Sepintas tampak ada kemajuan dengan menyandang akte berbadan hukum, tetapi sebetulnya perlu dipertimbangkan secara mendalam konsekuensinya. Kelompoktani yang berbadan hukum harus dilengkapi dengan adanya Nomer Pokok Wajib Pajak (NPWP), artinya keuntungan yang diperoleh kelompoktani akan dikenakan pajak. Tata cara mengurus NPWP ini juga diuraikan pada berbagai artikel, dengan maksud memudahkan bagi kelompoktani yang ingin mengajukan NPWP. Tetapi sama sekali belum banyak yang menjelaskan kepada petani, batas minimal dan maksimal tentang keuntungan yang akan dikenakan pajak tersebut.Berapa besar pajak yang harus ditanggung petani seakan disembunyikan. Persoalannya bukan enggan membayar pajak, tetapi tahu sendirilah bagaimana kemampuan kelompoktani dalam mengelola bisnisnya, kadang laba, kadang rugi....lalu bagaimana kalau rugi ? apakah kelompoktani masih harus menanggung beban pajak ?

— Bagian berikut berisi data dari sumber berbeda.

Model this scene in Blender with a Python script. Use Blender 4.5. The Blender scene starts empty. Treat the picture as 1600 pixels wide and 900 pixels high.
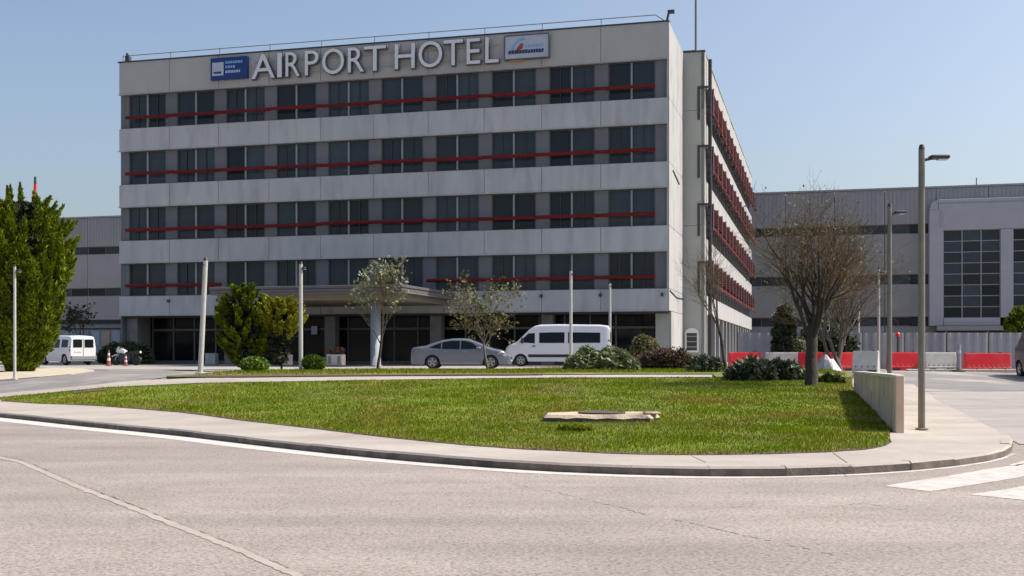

Apakah sumberdaya manusia di tingkat kelompoktani telah terbina dengan baik secara merata di semua pelosok Indonesia ? Apakah jika petani merugi dan gagal panen, berbagai instansi terkait langsung merespon dengan membantu melakukan evaluasi dan pembinaan cepat untuk mengatasi permasalahan yang dihadapi petani ? Hal ini perlu dijawab dengan "hati". Banyak petani yang bertanya-tanya apakah setiap kelompoktani yang berbadan hukum "pasti" memperoleh bantuan dana hibah, meskipun harus antri menunggu giliran ? Bagaimana kalau bertahun-tahun kemudian tidak juga menerima dana bantuan ? yang pasti...ada atau tidak ada dana bantuan, petani dan kelompoktani tetap bekerja secara mandiri.....tapi kemandirian ini kalau masih dibebani dengan urusan pajak tentu akan sangat memberatkan petani. Jangan pula menuduh bahwa pembentukan kelompoktani hanya untuk mencari dana bantuan, memang ada kelompoktani abal-abal, tetapi masih banyak kelompoktani yang baik dan menjalankan kegiatannya sebisa mereka walau harus tertatih tanpa dana bantuan.
Kelompoktani sebagai kelas belajar untuk menolong dirinya sendiri....itu mereka sudah faham betul. Jadi masih perlukah Badan Hukum itu bagi kelompoktani ? Bersabarlah mitra taniku.